Palm Sunday – IDENTIFIED WITH THE VICTIMS

Neither the power of Rome nor the Temple authorities were willing to let Jesus’ movement continue. His preaching about God was simply dangerous.

He did not speak about Tiberius’ empire and simply invited people to seek the kingdom of God and his justice. Jesus did not speak about the law of the Sabbath and other religious traditions and seemed to be keen only on helping the sick and the hungry of Galilee.

They would never forgive him for that. He identified himself too much with the innocent victims of the Empire and with those that the Temple authorities did not recognize. He was executed on a cross and He is now identified as God and representing all the innocent victims in history. Along with the cry of those victims, we can now hear God’s own cry.

In the disfigured face of Jesus crucified we can see the revelation of a new God that might me in disagreement with some of the traditional ways of representing God. It certainly questions the religious practice of offering worship to a God who is cut off from a world in which the poorest and the weakest ones continue to be crucified.

If God had died for those that the world ignored, his crucifixion must remain a continued challenge for all his followers. We cannot separate God from the suffering of innocent people. We cannot worship the Crucified and still remain indifferent to the suffering of so many people who are being condemned to hunger, war and misery.

God continues to speak to us through thousands of people who are being crucified today. We cannot go on living as mere spectators of such terrible human injustice and still believe in our own innocence. We must rebel against such culture of indifference that has taught us to stay away and not even hear the cry of so many millions of suffering people.

We cannot remain locked up in our own welfare society, ignoring that there is another suffering society of millions of human beings who were born only to find their lives shortened and extinguished by suffering and famine.

It is totally inhuman and unchristian to have our lives settled with all kinds of welfare systems millions of others who have only known every form of injustice, suffering and insecurity.

When Christians raise their eyes and look at the Crucified, we ought to see the unfathomable love of a God who gave his life for each and every one of us. And if we look at him more carefully, soon we will discover in His face the faces of so many people like us who are crying for compassion and help.

 

TAKE UP YOUR CROSS

 

The world is full of Christian churches which are presided by the image of the Cross or Christ crucified. The same world is filled with millions of suffering people, crucified by illness, famine, injustice or simply forgotten. There are the sick who are totally uncared for, ill-treated women, old people who are ignored, and the illegal immigrants without a future. And then there are the unnamed and countless people without food or shelter.

 

It is difficult to imagine any other symbol charged with so much hope like the Cross planted by Christians in so many places and so many ways, that is the

image of a crucified God and a permanent remembrance of his identification with all the unjustly suffering victims in our world.

 

That Cross, raised above all our own crosses, reminds us that God suffers along with us. God suffers with the hungry children of Calcutta and Darfur; he suffers, too, with the victims of terrorism in Iraq and Afghanistan, and all the women victims of physical abuse all over the world. We cannot understand the ultimate reason for so much violence. Even if we knew, it wouldn’t help us much.
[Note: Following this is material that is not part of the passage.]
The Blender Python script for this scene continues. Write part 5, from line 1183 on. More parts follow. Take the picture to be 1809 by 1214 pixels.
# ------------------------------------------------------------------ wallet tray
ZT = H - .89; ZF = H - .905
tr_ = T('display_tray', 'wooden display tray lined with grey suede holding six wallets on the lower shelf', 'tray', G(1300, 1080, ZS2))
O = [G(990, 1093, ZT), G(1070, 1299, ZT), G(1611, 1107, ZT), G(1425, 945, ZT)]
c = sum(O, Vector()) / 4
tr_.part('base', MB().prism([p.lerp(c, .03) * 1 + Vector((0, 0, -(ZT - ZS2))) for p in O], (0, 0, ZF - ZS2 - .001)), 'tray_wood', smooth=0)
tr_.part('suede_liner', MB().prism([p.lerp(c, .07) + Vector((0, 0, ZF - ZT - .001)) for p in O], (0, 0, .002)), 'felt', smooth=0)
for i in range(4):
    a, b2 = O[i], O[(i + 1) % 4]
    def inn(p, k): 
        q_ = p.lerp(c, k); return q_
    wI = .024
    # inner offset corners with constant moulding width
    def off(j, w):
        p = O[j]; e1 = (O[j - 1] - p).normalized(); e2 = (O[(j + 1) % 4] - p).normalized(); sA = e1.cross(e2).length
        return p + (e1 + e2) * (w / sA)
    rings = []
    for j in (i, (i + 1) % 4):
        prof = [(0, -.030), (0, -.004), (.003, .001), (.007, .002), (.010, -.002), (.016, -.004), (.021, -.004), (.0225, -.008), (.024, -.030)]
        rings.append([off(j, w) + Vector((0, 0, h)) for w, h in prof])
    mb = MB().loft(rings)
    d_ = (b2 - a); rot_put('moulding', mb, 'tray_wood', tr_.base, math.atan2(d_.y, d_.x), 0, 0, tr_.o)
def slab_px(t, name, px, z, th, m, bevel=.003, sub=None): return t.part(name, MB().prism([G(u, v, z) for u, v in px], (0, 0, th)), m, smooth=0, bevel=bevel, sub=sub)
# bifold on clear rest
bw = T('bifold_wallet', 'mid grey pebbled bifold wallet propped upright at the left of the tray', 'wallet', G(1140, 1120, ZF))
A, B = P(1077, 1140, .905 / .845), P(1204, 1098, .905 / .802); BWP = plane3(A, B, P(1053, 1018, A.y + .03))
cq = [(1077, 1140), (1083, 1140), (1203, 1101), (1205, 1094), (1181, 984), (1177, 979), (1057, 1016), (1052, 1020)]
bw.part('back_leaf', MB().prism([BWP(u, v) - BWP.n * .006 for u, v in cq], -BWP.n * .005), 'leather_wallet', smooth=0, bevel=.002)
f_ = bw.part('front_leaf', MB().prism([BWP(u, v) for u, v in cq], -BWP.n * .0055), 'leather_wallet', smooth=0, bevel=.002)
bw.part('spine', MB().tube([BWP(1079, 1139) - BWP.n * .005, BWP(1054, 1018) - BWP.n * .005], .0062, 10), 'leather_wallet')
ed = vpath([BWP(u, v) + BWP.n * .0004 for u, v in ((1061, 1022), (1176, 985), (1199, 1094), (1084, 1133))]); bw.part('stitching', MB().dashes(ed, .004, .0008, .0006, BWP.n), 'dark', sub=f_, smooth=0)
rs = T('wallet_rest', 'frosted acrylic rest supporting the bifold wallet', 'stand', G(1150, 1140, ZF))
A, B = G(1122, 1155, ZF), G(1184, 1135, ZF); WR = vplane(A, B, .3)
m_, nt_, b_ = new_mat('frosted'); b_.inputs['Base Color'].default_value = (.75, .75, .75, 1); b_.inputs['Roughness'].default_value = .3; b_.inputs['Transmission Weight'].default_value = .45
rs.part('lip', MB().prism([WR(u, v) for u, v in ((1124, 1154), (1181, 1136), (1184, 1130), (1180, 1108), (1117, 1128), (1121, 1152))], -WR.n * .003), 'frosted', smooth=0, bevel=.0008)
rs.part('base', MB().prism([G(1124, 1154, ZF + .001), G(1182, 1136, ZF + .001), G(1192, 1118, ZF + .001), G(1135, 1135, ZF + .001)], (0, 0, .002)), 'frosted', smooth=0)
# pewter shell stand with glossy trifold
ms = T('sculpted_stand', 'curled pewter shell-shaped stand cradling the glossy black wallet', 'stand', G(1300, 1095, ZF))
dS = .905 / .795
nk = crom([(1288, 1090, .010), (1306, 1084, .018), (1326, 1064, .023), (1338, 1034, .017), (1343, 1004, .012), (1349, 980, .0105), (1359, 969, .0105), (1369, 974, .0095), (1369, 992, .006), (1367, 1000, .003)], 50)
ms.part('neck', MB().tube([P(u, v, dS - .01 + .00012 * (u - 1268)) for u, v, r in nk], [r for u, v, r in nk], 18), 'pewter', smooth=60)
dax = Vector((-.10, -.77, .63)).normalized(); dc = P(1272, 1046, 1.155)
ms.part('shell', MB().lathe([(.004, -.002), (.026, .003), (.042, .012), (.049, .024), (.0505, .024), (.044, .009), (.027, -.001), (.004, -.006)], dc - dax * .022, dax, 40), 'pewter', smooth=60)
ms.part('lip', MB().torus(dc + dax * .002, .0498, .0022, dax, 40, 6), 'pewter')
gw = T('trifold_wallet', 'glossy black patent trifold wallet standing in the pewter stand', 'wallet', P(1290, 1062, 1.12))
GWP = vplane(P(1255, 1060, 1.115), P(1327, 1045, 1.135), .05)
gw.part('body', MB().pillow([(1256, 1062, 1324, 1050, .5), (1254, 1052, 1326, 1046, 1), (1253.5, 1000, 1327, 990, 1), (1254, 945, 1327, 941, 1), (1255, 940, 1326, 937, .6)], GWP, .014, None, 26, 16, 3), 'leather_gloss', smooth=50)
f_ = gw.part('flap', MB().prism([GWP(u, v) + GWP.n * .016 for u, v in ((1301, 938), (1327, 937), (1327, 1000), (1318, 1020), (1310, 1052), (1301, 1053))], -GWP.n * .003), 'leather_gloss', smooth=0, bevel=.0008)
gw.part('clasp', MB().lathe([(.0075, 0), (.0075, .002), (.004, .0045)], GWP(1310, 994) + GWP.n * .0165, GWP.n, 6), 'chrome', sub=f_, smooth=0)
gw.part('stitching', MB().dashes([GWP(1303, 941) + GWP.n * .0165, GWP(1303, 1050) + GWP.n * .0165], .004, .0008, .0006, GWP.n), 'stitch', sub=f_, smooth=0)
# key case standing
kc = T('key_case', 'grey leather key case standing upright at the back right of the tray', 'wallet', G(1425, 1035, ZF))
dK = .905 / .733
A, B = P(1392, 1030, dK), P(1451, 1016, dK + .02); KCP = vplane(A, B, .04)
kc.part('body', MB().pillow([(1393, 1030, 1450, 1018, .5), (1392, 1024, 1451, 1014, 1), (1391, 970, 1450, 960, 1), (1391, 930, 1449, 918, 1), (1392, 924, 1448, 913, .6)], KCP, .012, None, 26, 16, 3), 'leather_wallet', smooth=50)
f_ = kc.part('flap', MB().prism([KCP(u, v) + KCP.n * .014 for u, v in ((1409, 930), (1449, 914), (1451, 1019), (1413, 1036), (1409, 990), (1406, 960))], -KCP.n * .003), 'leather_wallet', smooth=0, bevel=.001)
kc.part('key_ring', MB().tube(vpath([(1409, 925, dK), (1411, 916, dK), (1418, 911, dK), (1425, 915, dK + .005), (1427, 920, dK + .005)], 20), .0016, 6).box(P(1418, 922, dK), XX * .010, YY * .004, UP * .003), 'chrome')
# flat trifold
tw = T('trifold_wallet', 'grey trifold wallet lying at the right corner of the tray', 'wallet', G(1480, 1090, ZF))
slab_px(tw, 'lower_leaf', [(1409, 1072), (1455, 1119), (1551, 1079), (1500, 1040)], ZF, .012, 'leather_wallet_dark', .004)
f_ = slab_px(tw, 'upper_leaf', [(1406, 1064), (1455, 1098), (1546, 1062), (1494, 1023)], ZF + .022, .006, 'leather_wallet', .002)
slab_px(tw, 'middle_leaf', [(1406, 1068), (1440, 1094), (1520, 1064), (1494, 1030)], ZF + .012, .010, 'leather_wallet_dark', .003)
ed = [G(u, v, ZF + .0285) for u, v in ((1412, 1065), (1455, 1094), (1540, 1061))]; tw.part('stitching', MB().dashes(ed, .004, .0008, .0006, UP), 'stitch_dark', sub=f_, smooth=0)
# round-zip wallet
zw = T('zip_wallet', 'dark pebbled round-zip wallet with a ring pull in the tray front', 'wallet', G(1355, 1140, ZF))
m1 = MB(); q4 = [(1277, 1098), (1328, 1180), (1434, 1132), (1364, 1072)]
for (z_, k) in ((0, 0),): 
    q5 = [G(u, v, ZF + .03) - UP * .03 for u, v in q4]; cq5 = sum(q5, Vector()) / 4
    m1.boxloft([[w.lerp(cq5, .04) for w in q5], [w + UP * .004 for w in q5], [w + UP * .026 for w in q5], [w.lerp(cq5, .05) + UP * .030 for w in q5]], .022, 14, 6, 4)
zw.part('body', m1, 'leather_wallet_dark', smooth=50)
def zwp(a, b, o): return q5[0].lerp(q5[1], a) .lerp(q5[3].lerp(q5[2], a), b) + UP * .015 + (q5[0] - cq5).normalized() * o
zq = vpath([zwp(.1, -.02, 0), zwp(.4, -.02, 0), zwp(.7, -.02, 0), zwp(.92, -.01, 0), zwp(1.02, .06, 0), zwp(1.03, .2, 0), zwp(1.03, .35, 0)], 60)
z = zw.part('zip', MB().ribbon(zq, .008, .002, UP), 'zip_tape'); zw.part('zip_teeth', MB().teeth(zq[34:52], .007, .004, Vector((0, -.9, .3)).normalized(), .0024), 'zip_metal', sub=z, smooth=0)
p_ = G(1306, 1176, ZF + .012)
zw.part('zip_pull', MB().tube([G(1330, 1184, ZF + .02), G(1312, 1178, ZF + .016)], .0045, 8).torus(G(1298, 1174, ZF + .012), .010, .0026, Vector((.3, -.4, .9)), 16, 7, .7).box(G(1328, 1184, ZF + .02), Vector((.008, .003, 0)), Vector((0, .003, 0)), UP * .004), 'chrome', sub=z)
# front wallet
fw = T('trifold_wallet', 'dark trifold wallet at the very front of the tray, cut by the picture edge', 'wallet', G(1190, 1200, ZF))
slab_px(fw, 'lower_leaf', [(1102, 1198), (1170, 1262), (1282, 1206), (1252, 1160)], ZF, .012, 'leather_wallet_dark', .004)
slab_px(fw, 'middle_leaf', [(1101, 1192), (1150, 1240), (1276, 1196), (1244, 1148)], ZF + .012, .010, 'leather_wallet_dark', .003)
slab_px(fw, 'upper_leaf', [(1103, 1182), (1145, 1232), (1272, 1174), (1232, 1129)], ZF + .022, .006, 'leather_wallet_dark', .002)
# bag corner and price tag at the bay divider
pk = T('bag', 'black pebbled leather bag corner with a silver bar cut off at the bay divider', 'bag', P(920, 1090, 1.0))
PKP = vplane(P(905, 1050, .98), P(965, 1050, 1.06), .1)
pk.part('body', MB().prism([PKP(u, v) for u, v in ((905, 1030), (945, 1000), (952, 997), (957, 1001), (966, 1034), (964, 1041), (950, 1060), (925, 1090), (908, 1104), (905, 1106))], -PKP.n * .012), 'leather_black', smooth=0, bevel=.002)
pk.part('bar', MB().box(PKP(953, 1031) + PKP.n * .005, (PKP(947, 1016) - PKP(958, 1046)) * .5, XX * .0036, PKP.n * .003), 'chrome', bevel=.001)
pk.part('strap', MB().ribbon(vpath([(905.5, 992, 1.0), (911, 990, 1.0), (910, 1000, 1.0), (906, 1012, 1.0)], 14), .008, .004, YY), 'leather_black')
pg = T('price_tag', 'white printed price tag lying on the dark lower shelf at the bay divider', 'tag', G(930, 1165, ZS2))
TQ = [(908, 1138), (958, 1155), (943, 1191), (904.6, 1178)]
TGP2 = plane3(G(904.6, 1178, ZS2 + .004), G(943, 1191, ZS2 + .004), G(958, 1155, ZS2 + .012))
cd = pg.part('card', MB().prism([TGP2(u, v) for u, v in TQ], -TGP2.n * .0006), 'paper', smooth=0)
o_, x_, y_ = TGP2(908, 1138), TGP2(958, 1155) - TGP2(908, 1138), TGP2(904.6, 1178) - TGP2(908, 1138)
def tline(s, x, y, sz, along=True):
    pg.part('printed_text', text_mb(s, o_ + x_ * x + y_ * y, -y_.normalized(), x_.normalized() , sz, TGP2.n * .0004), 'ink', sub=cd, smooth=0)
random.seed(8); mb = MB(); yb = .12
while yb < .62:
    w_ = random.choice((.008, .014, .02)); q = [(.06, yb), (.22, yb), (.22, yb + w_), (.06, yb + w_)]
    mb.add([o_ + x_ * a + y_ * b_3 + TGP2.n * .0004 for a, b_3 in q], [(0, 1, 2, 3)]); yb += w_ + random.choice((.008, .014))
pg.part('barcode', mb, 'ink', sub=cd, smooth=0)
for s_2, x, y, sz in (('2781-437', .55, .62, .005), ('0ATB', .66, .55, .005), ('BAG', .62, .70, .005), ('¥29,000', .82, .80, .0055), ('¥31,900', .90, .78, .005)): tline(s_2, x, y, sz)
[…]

One thing we do know: God has joined us in the suffering, and that certainly can help us a lot.

 

But even the most sublime symbols can become meaningless if we do not try to rediscover time and time again their true content. What is the meaning of a Cross, so visible in our world, if we fail to see on the face of the Crucified Christ the suffering, the solitude, the pain, the torture and the homelessness of so many children of God?

 

What is the sense of wearing a cross on our chest, if we can’t bear even the smallest cross of so many people suffering around us? Of what relevance are so many kisses on the Cross, if they do not arouse in us the friendship, compassion and welcome towards those whose lives are crucified?

 

The crucified God uncovers all our lies and cowardice. From the silence of his cross, He becomes an impartial, yet firm, judge of our compromised faith, our

self-centered lives, and our indifference towards so many people who are nailed to their own crosses. Doing worship before a crucified God, it’s not enough to celebrate the Holy Week; we must, first of all, get closer to people who are carrying a cross, week after week.